======== DATA EXCERPT ========

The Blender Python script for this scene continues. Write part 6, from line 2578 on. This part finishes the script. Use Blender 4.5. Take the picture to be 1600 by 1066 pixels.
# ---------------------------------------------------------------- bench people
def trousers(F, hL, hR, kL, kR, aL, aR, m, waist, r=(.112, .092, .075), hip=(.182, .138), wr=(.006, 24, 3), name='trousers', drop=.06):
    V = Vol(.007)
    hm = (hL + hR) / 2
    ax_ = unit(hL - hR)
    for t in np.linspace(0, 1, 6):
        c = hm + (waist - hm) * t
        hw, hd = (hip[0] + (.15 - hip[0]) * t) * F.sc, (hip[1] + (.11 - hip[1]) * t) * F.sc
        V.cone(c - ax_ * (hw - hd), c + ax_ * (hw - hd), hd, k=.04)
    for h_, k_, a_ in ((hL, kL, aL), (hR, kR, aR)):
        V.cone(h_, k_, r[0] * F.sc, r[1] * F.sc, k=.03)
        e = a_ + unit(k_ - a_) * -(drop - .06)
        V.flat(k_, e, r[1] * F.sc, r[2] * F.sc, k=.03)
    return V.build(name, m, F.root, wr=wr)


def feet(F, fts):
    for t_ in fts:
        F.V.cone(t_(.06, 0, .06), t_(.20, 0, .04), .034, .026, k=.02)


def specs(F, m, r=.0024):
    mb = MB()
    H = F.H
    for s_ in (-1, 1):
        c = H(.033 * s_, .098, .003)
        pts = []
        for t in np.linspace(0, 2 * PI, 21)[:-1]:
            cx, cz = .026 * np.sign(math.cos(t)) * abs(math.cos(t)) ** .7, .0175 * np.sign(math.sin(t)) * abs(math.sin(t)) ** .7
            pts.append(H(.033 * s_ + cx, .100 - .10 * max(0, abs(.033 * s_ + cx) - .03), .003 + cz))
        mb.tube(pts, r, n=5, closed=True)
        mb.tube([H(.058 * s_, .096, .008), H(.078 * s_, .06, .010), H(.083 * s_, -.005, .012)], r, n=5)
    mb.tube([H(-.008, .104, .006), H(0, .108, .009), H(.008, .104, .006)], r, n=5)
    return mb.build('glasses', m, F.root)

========

Reproduce the data shown above exactly.

The Blender Python script for this scene continues. Write part 6, from line 2578 on. This part finishes the script. Use Blender 4.5. Take the picture to be 1600 by 1066 pixels.
# ---------------------------------------------------------------- bench people
def trousers(F, hL, hR, kL, kR, aL, aR, m, waist, r=(.112, .092, .075), hip=(.182, .138), wr=(.006, 24, 3), name='trousers', drop=.06):
    V = Vol(.007)
    hm = (hL + hR) / 2
    ax_ = unit(hL - hR)
    for t in np.linspace(0, 1, 6):
        c = hm + (waist - hm) * t
        hw, hd = (hip[0] + (.15 - hip[0]) * t) * F.sc, (hip[1] + (.11 - hip[1]) * t) * F.sc
        V.cone(c - ax_ * (hw - hd), c + ax_ * (hw - hd), hd, k=.04)
    for h_, k_, a_ in ((hL, kL, aL), (hR, kR, aR)):
        V.cone(h_, k_, r[0] * F.sc, r[1] * F.sc, k=.03)
        e = a_ + unit(k_ - a_) * -(drop - .06)
        V.flat(k_, e, r[1] * F.sc, r[2] * F.sc, k=.03)
    return V.build(name, m, F.root, wr=wr)


def feet(F, fts):
    for t_ in fts:
        F.V.cone(t_(.06, 0, .06), t_(.20, 0, .04), .034, .026, k=.02)


def specs(F, m, r=.0024):
    mb = MB()
    H = F.H
    for s_ in (-1, 1):
        c = H(.033 * s_, .098, .003)
        pts = []
        for t in np.linspace(0, 2 * PI, 21)[:-1]:
            cx, cz = .026 * np.sign(math.cos(t)) * abs(math.cos(t)) ** .7, .0175 * np.sign(math.sin(t)) * abs(math.sin(t)) ** .7
            pts.append(H(.033 * s_ + cx, .100 - .10 * max(0, abs(.033 * s_ + cx) - .03), .003 + cz))
        mb.tube(pts, r, n=5, closed=True)
        mb.tube([H(.058 * s_, .096, .008), H(.078 * s_, .06, .010), H(.083 * s_, -.005, .012)], r, n=5)
    mb.tube([H(-.008, .104, .006), H(0, .108, .009), H(.008, .104, .006)], r, n=5)
    return mb.build('glasses', m, F.root)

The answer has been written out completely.